The fact is, according to applicable rules and laws, that Hickory Hill must maintain or improve all level of service standards.


There have literally been hundreds of modifications to the Hickory Hill plan since its submittal in early 2005. Some of the most recognized changes:

- Inclusion of innovative density and buffering zones.

- Enhancement in all environmental protection measures.

- Significant commitment to open space.

- Financial commitments above and beyond county requirements to school, fire and transportation needs.

- Commitment to set a benchmark for protecting water quality and quantity in the county.

The Hickory Hill community continues to be refined, incorporating relevant information, to ensure a quality development for Hernando County that connects and enhances the community.
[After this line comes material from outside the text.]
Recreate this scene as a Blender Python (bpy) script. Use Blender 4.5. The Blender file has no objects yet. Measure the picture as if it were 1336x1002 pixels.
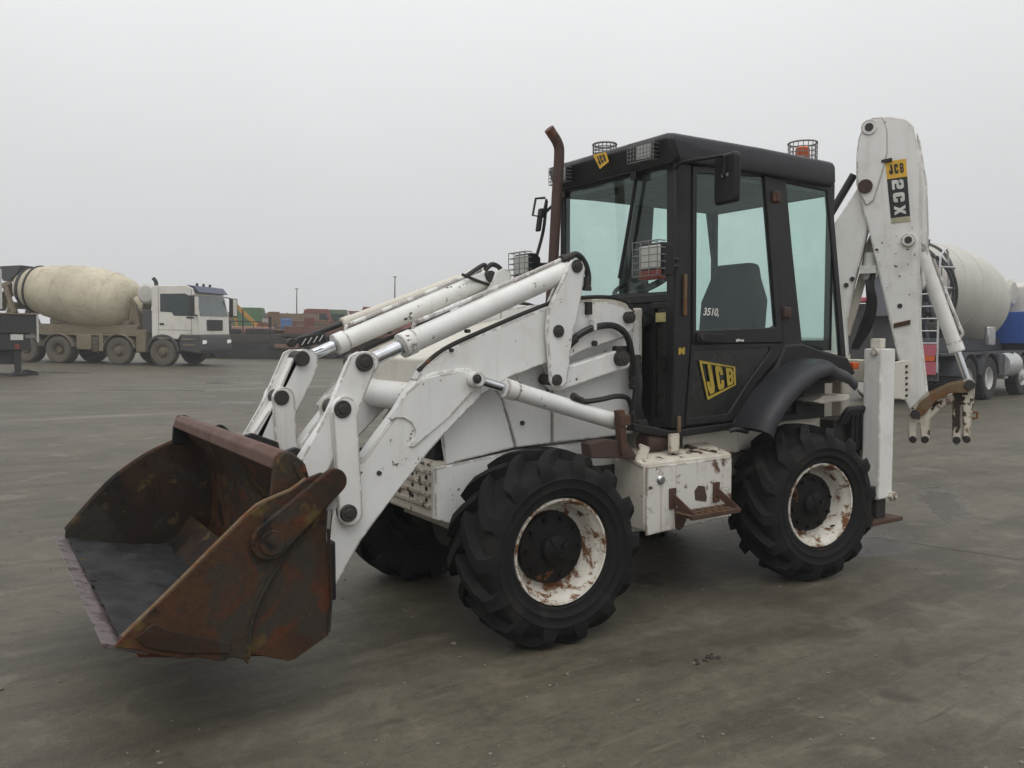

Also related to compatibility, the current Hickory Hill plan provides both a 200-foot buffer around the perimeter fronting the Spring Lake side of the project, as well as "step-down" density zones in order to maximize compatibilities between adjacent land uses, including the I-75/SR 50 PDD and Spring Lake. The 200-foot buffer around Hickory Hill is 100 percent larger than the buffer required around active mines in Hernando County, and also is larger than any other buffer we are able to find in Hernando County.

Population growth

The guest column had one thing absolutely right: "Yes, growth is here and more is coming." According to official Florida population surveys produced by the Bureau of Economic and Business Research, as well as Hernando County's own population growth assumptions, about 130,000 new residents will move to Hernando County during the next 20 years. This will create a need for approximately 65,000 new homes. Hickory Hill will provide for roughly 3 percent of this needed housing supply. Also, Hickory Hill provides a rare opportunity to master plan a large parcel of property in a sustainable and environmentally friendly manner. Hickory Hill will provide a unique product that is in high demand and very low supply.

The key to effective planning is to think ahead, always looking to the demands of the future. As the first line in the Growth Policy section of Florida Statutes (Chapter 163.3191) reads, "The planning program shall be a continuous and ongoing process." To sit back and wait until growth arrives is not good policy. Now is the time to provide the certainty of a high-quality and low-density land use for the Hickory Hill parcel.

We appreciate the opportunity for continued open communication with all community stakeholders. It is our promise to continue to work diligently to provide accurate and independently verifiable information in a timely manner.

Sebring Sierra is vice president of operations for Sierra Properties. Guest columnists write their own views on subjects they choose, which do not necessarily reflect the opinions of this newspaper.